* **THE REQUEST**: Copy every line of the data that contains the string "Blender".

* **SUPPLIED RECORDS**:
•••
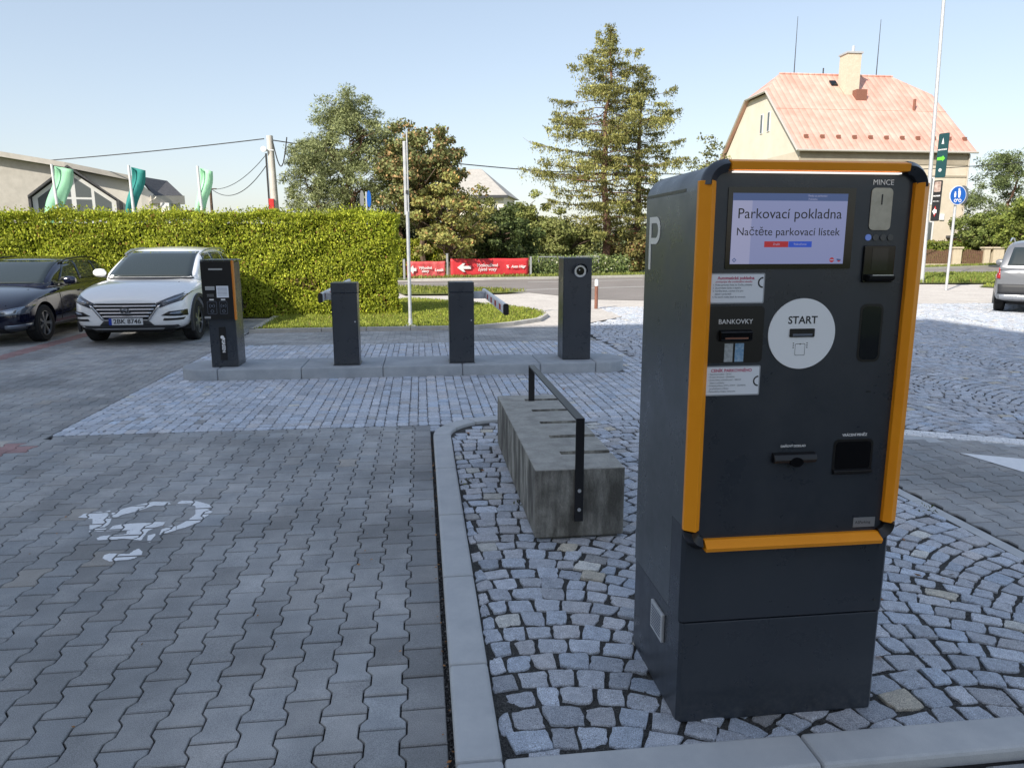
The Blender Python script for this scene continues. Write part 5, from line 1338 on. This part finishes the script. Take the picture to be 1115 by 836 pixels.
p = np.concatenate(pw); n = len(p)
tag(leaves('weeds', p, rng.uniform(.015,.04,n), tints(n, (.07,.09,.03), (.16,.17,.06), .3), 'leaf', aspect=.35), kind='stuff')
# ------------------------------------------------------------------ banners and wire fence across the road
def banner(pa, pb, za, zb, mat, label):
    A = fence_line(pa,1.25); B = fence_line(pb,1.25); d = B-A; ln = d.length; r0 = empty('banner', A, math.atan2(d.y,d.x)); tag(r0, label, 'banner', 'red banners across the road')
    n, m = 24, 6; vs = []; fs = []
    for i in range(n+1):
        for j in range(m+1):
            u, v = i/n, j/m; vs.append((ln*u, .025*math.sin(u*9+v*2)+.012*math.sin(u*31), za+(zb-za)*v+(.015*math.sin(u*14)*(v-.5))))
    for i in range(n):
        for j in range(m): a_ = i*(m+1)+j; fs.append((a_,a_+m+1,a_+m+2,a_+1))
    s_ = MB().add(vs, fs).build('sheet', mat, r0, smooth=True, fix=False); q = s_.modifiers.new('s','SOLIDIFY'); q.thickness = .006
    return r0, ln
r1, ln = banner(499,586, .10, .93, 'red', 'long red banner with white arrow, the right one of two')
zc = .52
MB().prism([(.30,zc),(.58,zc+.20),(.70,zc+.20),(.60,zc+.07),(.98,zc+.07),(.98,zc-.07),(.60,zc-.07),(.70,zc-.20),(.58,zc-.20)], -.060, -.05, 'y').build('arrow', 'white', r1)
text_mesh('Vyzkoušené\najeté vozy'.replace('ajeté','ojeté'), .24, 'white', 'lettering', r1, (ln*.455,-.06,zc), fit=ln*.27, bold=.003, shear=.2)
text_mesh('Auto Hégr', .2, 'white', 'lettering', r1, (ln*.86,-.06,zc+.02), fit=ln*.20, bold=.008, shear=.3)
text_mesh('%', .2, 'white', 'lettering', r1, (ln*.72,-.06,zc+.02), bold=.006)
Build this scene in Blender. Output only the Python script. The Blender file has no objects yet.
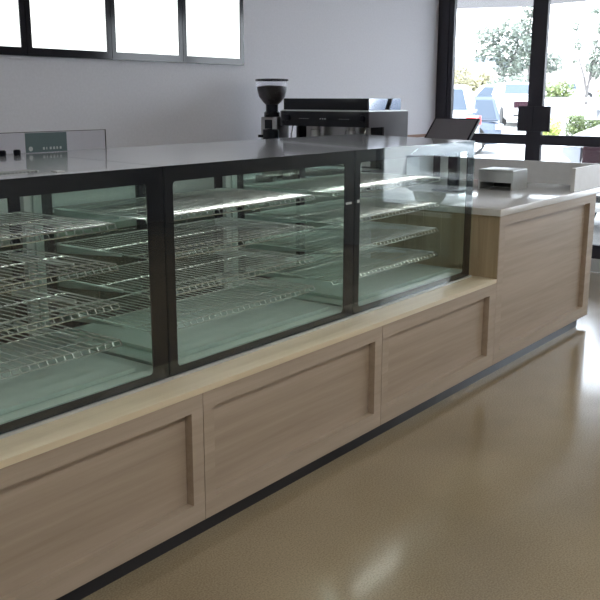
•••
* **RESULT OF THIS TASK**:
The Blender Python script for this scene continues. Write part 5, from line 1338 on. This part finishes the script. Take the picture to be 1115 by 836 pixels.
Build this scene in Blender. Output only the Python script. The Blender file has no objects yet.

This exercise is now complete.